Election denier James Wiley wins Colorado GOP secretary of state nomination

Danielle Grisolano brings her dogs Lincoln and Pepper with her to vote at Denver Public Library on Tuesday, June 30, 2026. (AP Photo/Rebecca Slezak)

James Wiley, an election denier who has attacked mail-in ballots and voting machines, secured the GOP nomination for secretary of state Tuesday, advancing to November in the race to become Colorado’s top election official.

Wiley’s win gives Colorado Republicans a nominee who has fully embraced the election denial movement and wants to dismantle major parts of one of the country’s most accessible voting systems.

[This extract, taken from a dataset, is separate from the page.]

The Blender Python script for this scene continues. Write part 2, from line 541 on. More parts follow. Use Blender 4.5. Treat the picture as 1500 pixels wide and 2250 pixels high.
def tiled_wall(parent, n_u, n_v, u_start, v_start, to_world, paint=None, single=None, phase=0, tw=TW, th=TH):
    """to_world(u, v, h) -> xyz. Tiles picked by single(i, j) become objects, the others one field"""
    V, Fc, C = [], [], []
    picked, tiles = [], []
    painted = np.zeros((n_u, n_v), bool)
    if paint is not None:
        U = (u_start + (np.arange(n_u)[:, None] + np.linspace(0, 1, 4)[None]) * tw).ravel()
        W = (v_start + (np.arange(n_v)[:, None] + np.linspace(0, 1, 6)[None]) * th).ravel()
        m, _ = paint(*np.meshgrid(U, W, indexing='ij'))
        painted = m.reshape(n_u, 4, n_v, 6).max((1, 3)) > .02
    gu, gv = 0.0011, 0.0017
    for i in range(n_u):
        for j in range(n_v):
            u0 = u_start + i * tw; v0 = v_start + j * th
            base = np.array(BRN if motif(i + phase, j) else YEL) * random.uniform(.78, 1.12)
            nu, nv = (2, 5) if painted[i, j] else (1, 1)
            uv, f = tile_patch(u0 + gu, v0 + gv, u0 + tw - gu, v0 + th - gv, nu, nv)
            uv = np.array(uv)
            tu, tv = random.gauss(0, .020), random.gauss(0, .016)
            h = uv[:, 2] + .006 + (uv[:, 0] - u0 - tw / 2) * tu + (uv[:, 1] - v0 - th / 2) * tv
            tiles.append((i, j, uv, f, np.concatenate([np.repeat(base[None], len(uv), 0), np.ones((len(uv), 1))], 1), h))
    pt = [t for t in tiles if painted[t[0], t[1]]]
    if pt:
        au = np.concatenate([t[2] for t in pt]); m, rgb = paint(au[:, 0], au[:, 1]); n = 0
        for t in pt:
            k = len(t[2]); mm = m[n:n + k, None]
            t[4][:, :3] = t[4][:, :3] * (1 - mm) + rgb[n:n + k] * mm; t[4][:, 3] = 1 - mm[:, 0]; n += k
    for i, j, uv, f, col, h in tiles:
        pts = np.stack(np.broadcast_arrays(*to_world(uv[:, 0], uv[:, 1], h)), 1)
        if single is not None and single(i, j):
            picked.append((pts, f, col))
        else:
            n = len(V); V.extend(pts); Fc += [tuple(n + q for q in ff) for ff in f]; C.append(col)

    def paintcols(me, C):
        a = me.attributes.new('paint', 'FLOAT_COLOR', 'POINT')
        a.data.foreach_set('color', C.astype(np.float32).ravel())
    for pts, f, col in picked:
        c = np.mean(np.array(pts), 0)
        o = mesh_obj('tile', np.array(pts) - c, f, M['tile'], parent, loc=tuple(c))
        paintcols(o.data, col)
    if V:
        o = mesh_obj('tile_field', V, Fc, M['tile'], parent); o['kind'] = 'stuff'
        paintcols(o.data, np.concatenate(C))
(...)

Wiley ran unopposed in the Republican primary. He will face Democrat Amanda Gonzalez in the general election to replace term-limited Secretary of State Jena Griswold (D), who won the Democratic nomination for attorney general. Gonzalez, who currently serves as Jefferson County clerk and recorder, has spent much of her career in roles focused on protecting elections.

The secretary of state oversees Colorado’s elections, including guidance to county clerks, voting rules and statewide election administration. That makes the race especially important in Colorado, a state known nationally for its accessible vote-by-mail system and strong election security measures.

Wiley is running on a sweeping overhaul of Colorado elections. His campaign says he wants “one day,” in-person voting, strict voter ID, paper ballots and hand counts — changes that would sharply restrict voting access in a state where voters have long relied on mail ballots, early voting and secure drop boxes.

Wiley has also leaned heavily into election conspiracy politics. 

His campaign says he has sued Dominion Voting Systems, Facebook, Mark Zuckerberg, Griswold and election officials in multiple states over what he describes as election misconduct. 

Wiley has also been a staunch advocate for freeing former Mesa County Clerk Tina Peters, who became a hero to election deniers after she was convicted in a voting equipment breach tied to false claims about the 2020 election.

Peters was sentenced to prison in 2024 after a jury found her guilty of giving an unauthorized person access to Mesa County’s election system while trying to prove baseless claims about voting machines. Gov. Jared Polis (D) commuted Peters’ sentence earlier this year, allowing her to be released on parole as she continues to spew election denialism.

Wiley’s campaign has also attacked Colorado’s voting equipment, claiming Griswold’s leadership has left the state with “machines that threaten our sovereignty with AI.”

Wiley sued Griswold after a 2024 leak of Colorado voting equipment passwords. 

The Colorado Libertarian Party, then-state chair Hannah Goodman and Wiley — who was the party’s 3rd Congressional District nominee at the time — asked a court to decommission voting equipment and order hand counts in the affected counties. 

Griswold said the leaked passwords had been updated, the affected machines had been verified as secure and the disclosure “did not pose a security threat to Colorado’s elections.” A judge rejected the Libertarian Party’s request to have ballots counted by hand because of the leak, finding no evidence the equipment had been compromised.